Simulated Author's Rebuttal

3 responses · 0 unresolved

We thank the referee for the constructive comments. We address each major point below and will revise the manuscript to provide the requested details and calculations.

read point-by-point responses

  1. Referee: [Symmetry analysis] Symmetry analysis: the claim that a ferroelastic transition can be realized in the CoTe2 monolayer while preserving compensated altermagnetic order and nonrelativistic spin splitting is not yet load-bearing; the energy landscape under strain must be shown explicitly to confirm that the transition barrier is accessible, that net magnetization remains zero, and that the altermagnetic splitting survives.

    Authors: We agree that explicit mapping of the energy landscape under strain will make the ferroelastic transition claim more robust. In the revised manuscript we will add first-principles total-energy calculations versus uniaxial strain, demonstrating an accessible barrier, confirming that net magnetization remains zero, and verifying that the altermagnetic spin splitting is preserved across the transition. revision: yes

  2. Referee: [First-principles calculations and spin-model analyses] First-principles and spin-model section: the reported sign reversals in the magnon conductivities depend on the modulation of exchange anisotropy; the values of the relevant exchange parameters (J1, J2, anisotropy terms) before and after the transition, together with the magnon dispersion used to compute the conductivities, must be tabulated so that the reversal can be reproduced and shown not to arise from parameter adjustment.

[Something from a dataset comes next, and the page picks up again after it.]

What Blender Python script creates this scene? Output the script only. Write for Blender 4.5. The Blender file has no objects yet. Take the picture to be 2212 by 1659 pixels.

    Authors: We appreciate the request for full reproducibility. The revised manuscript will contain a new table listing the first-principles values of J1, J2 and all anisotropy terms for both the unstrained and ferroelastically strained configurations, together with the magnon dispersion relations employed in the conductivity calculations. revision: yes

  3. Referee: [Spin Seebeck and spin Nernst conductivities] Conductivity calculations: the temperature dependence and any cutoff or approximation employed in evaluating the spin Seebeck and spin Nernst responses should be stated, because small changes in the anisotropy ratio can alter the sign; without this information the robustness of the reversal cannot be assessed.

    Authors: We will expand the methods section to state explicitly the temperature range, the Brillouin-zone integration scheme, any magnon-mode energy cutoffs, and the linear spin-wave approximation used. These additions will allow readers to assess the sensitivity of the sign reversals to the anisotropy ratio. revision: yes

Circularity Check

0 steps flagged

Symmetry analysis plus independent first-principles validation on CoTe2 yields no circular reduction

full rationale

The derivation proceeds from symmetry-allowed magnetoelastic coupling under ferroelastic reorientation of principal axes, which modulates exchange anisotropy and thereby produces sign reversal in the nonrelativistic spin Seebeck and spin Nernst conductivities. These relations are then checked by explicit first-principles spin-model calculations on the CoTe2 monolayer. No equation is defined in terms of its own output, no fitted parameter is relabeled as a prediction, and no load-bearing uniqueness claim rests on a self-citation chain. The central result therefore remains externally falsifiable by the DFT data rather than tautological with its inputs.

Axiom & Free-Parameter Ledger

0 free parameters · 0 axioms · 0 invented entities

Abstract-only review; no explicit free parameters, axioms, or invented entities are stated beyond standard use of density-functional theory and spin models.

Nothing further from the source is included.